▸ Short exercise:
Exactly retype the lines from the top of the data through the line containing "ip.inputs['Pick Instance'].default_value = True", leaving out every picture.

▸ Stored data:
================

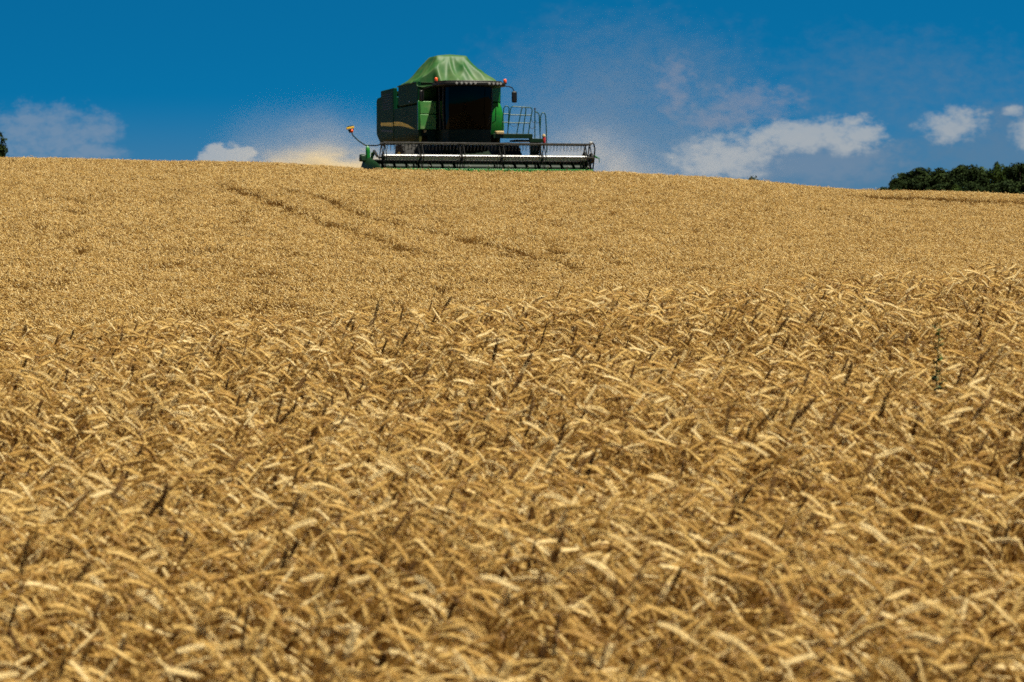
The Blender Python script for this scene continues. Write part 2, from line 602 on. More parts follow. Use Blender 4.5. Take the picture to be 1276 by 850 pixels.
def scatter(name, P, rot, scl, idx, coll, parent=None):
    me = bpy.data.meshes.new(name)
    me.vertices.add(len(P))
    me.vertices.foreach_set('co', np.asarray(P, np.float32).ravel())
    a = me.attributes.new('rot', 'FLOAT_VECTOR', 'POINT'); a.data.foreach_set('vector', np.asarray(rot, np.float32).ravel())
    a = me.attributes.new('scl', 'FLOAT', 'POINT'); a.data.foreach_set('value', np.asarray(scl, np.float32))
    a = me.attributes.new('idx', 'INT', 'POINT'); a.data.foreach_set('value', np.asarray(idx, np.int32))
    o = bpy.data.objects.new(name, me)
    COL.objects.link(o)
    ng = bpy.data.node_groups.new(name, 'GeometryNodeTree')
    ng.interface.new_socket('Geometry', in_out='INPUT', socket_type='NodeSocketGeometry')
    ng.interface.new_socket('Geometry', in_out='OUTPUT', socket_type='NodeSocketGeometry')
    N, Lk = ng.nodes, ng.links
    gi, go = N.new('NodeGroupInput'), N.new('NodeGroupOutput')
    ci = N.new('GeometryNodeCollectionInfo')
    ci.inputs['Collection'].default_value = coll
    ci.inputs['Separate Children'].default_value = True
    ci.inputs['Reset Children'].default_value = True
    ip = N.new('GeometryNodeInstanceOnPoints')
    ip.inputs['Pick Instance'].default_value = True

    def attr(nm, typ):
        q = N.new('GeometryNodeInputNamedAttribute'); q.data_type = typ
        q.inputs['Name'].default_value = nm
        return q.outputs['Attribute']
    e = N.new('FunctionNodeEulerToRotation')
    Lk.new(attr('rot', 'FLOAT_VECTOR'), e.inputs[0])
    Lk.new(gi.outputs[0], ip.inputs['Points'])
    Lk.new(ci.outputs[0], ip.inputs['Instance'])
    Lk.new(attr('idx', 'INT'), ip.inputs['Instance Index'])
    Lk.new(e.outputs[0], ip.inputs['Rotation'])
    Lk.new(attr('scl', 'FLOAT'), ip.inputs['Scale'])
    Lk.new(ip.outputs[0], go.inputs[0])
    md = o.modifiers.new('crop', 'NODES'); md.node_group = ng
    return tag(o, kind='stuff')


# harvester position (its header cuts into the far crest)
HV = Vector((-2.10, 116.1, 2.165))
HV_RZ = R(16)


def hv_local(x, y):
    dx, dy = x - HV.x, y - HV.y
    c, s = math.cos(HV_RZ), math.sin(HV_RZ)
    return dx * c + dy * s, -dx * s + dy * c


# wheel tracks through the crop on the far slope, and places where the near crop is thin or lodged
TRACKS = [[(268, 226), (300, 236), (340, 250), (405, 275), (466, 294), (520, 311)],
          [(352, 233), (390, 240), (455, 267), (505, 279), (556, 289), (630, 308), (720, 330)]]
TRACKS = [[at(*p) for p in tr] for tr in TRACKS]
VERGE = [at(1085, 243), at(1140, 244), at(1200, 247.5), at(1276, 251)]
e_ = VERGE[-1] - VERGE[-2]
VERGE.append(VERGE[-1] + e_ * 1.5)


def dist_line(X, Y, line):
    best = np.full(X.shape, 1e9)
    for a, b in zip(line[:-1], line[1:]):
        d = b[:2] - a[:2]
        t = np.clip(((X - a[0]) * d[0] + (Y - a[1]) * d[1]) / (d @ d), 0, 1)
        best = np.minimum(best, np.hypot(X - a[0] - t * d[0], Y - a[1] - t * d[1]))
    return best


def waves(X, Y, k):
    """slow wandering value in about -1..1"""
    r = np.random.default_rng(k)
    z = np.zeros_like(X)
    for i in range(7):
        a = r.uniform(0, 6.283); f = r.uniform(0.5, 2.4)
        z += np.sin((X * math.cos(a) + Y * math.sin(a)) * f + r.uniform(0, 6.283)) / 7
    return z * 1.8


def near_field():
    n = 480
    y0, y1 = 3.6, 23.0
    half = lambda y: 0.18 * y + 1.7
    A = (half(y0) + half(y1)) * (y1 - y0)
    N = int(A * n * 1.6)
    Y = rng.uniform(y0, y1, N)
    X = rng.uniform(-1, 1, N) * half(y1)
    k = np.abs(X) < half(Y)
    X, Y = X[k], Y[k]
    want = int((half(y0) + half(y1)) * (y1 - y0) * n)
    X, Y = X[:want], Y[:want]
    keep = np.ones(len(X), bool)
    for px, row, r in [(1065, 600, .16), (1090, 585, .12), (1230, 640, .19), (1275, 655, .16), (1045, 640, .10), (1180, 655, .13), (1060, 835, .16),
                       (700, 505, .10), (1130, 840, .12), (420, 690, .10), (1060, 520, .10), (1200, 560, .10), (330, 640, .08), (120, 470, .12),
                       (560, 760, .10), (240, 820, .10), (880, 700, .09), (760, 640, .08), (480, 600, .08), (980, 780, .10)]:
        p = at(px, row)
        keep &= np.hypot(X - p[0], (Y - p[1]) / 1.6) > r * (1 + 0.3 * np.sin(X * 40) * np.cos(Y * 33))
    keep &= rng.random(len(X)) < 0.86 + 0.2 * waves(X * 2.2, Y * 2.2, 3)
    X, Y = X[keep], Y[keep]
    w = waves(X * 1.3, Y * 1.3, 5)
    Z = ground_z(X, Y) + rng.normal(0, 0.012, len(X)) - np.abs(rng.normal(0, 0.034, len(X))) + 0.04 * w + 0.045 * waves(X * 3.2, Y * 2.2, 12) - 0.022
    rz = rng.normal(0.0, 0.30, len(X)) + 0.30 * waves(X * 1.1, Y * 1.1, 9)
    flip = rng.random(len(X)) < 0.04
    rz[flip] += rng.uniform(1.5, 4.5, flip.sum())
    rot = np.stack([rng.normal(0, 0.06, len(X)), rng.normal(0.03, 0.07, len(X)), rz], -1)
    scl = np.clip(rng.normal(0.97, 0.03, len(X)), 0.85, 1.05)
    idx = rng.integers(0, NEAR_N, len(X))
    dk = rng.random(len(X)) < 0.075
    idx[dk] = NEAR_N + rng.integers(0, NEAR_DARK, dk.sum())
    return np.stack([X, Y, Z], -1), rot, scl, idx


def far_field():
    pts = []
    for y0, y1, per, half in ((22.6, 48, 6.0, lambda y: 0.18 * y + 5), (48, 131, 15.5, lambda y: 0.18 * y + 6)):
        N = int(2 * half(y1) * (y1 - y0) * per)
        Y = rng.uniform(y0, y1, N); X = rng.uniform(-1, 1, N) * half(y1)
        k = np.abs(X) < half(Y)
        pts.append(np.stack([X[k], Y[k]], -1))
    P = np.concatenate(pts)
    X, Y = P[:, 0], P[:, 1]
    lx, ly = hv_local(X, Y)
    keep = ~((np.abs(lx) < 5.0) & (ly > -4.25))
    for i, tr in enumerate(TRACKS):
        wv = waves(X * 0.6, Y * 0.6, 20 + i)
        keep &= dist_line(X, Y, tr) > (0.245 if i else 0.27) + 0.035 * wv
    keep &= dist_line(X, Y, VERGE) > 1.25
    keep &= rng.random(len(X)) < 0.95 + 0.35 * np.minimum(0, waves(X * 0.8, Y * 0.5, 31) + 0.25)
    X, Y = X[keep], Y[keep]
    Z = ground_z(X, Y) + rng.normal(0, 0.018, len(X)) + 0.02 * waves(X * 0.7, Y * 0.7, 33)
    lodge = waves(X * 0.5, Y * 0.35, 37)
    rot = np.stack([rng.normal(0, 0.03, len(X)) + .10 * lodge, rng.normal(0, 0.03, len(X)) + .10 * waves(X * .4, Y * .3, 38),
                    rng.normal(0, 0.5, len(X)) + 0.3 * waves(X * 0.3, Y * 0.3, 35)], -1)
    scl = np.clip(rng.normal(0.90, 0.025, len(X)), 0.80, 0.97)
    return np.stack([X, Y, Z], -1), rot, scl, rng.integers(0, len(tufts), len(X))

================

▸ Solved problem:
The Blender Python script for this scene continues. Write part 2, from line 602 on. More parts follow. Use Blender 4.5. Take the picture to be 1276 by 850 pixels.
def scatter(name, P, rot, scl, idx, coll, parent=None):
    me = bpy.data.meshes.new(name)
    me.vertices.add(len(P))
    me.vertices.foreach_set('co', np.asarray(P, np.float32).ravel())
    a = me.attributes.new('rot', 'FLOAT_VECTOR', 'POINT'); a.data.foreach_set('vector', np.asarray(rot, np.float32).ravel())
    a = me.attributes.new('scl', 'FLOAT', 'POINT'); a.data.foreach_set('value', np.asarray(scl, np.float32))
    a = me.attributes.new('idx', 'INT', 'POINT'); a.data.foreach_set('value', np.asarray(idx, np.int32))
    o = bpy.data.objects.new(name, me)
    COL.objects.link(o)
    ng = bpy.data.node_groups.new(name, 'GeometryNodeTree')
    ng.interface.new_socket('Geometry', in_out='INPUT', socket_type='NodeSocketGeometry')
    ng.interface.new_socket('Geometry', in_out='OUTPUT', socket_type='NodeSocketGeometry')
    N, Lk = ng.nodes, ng.links
    gi, go = N.new('NodeGroupInput'), N.new('NodeGroupOutput')
    ci = N.new('GeometryNodeCollectionInfo')
    ci.inputs['Collection'].default_value = coll
    ci.inputs['Separate Children'].default_value = True
    ci.inputs['Reset Children'].default_value = True
    ip = N.new('GeometryNodeInstanceOnPoints')
    ip.inputs['Pick Instance'].default_value = True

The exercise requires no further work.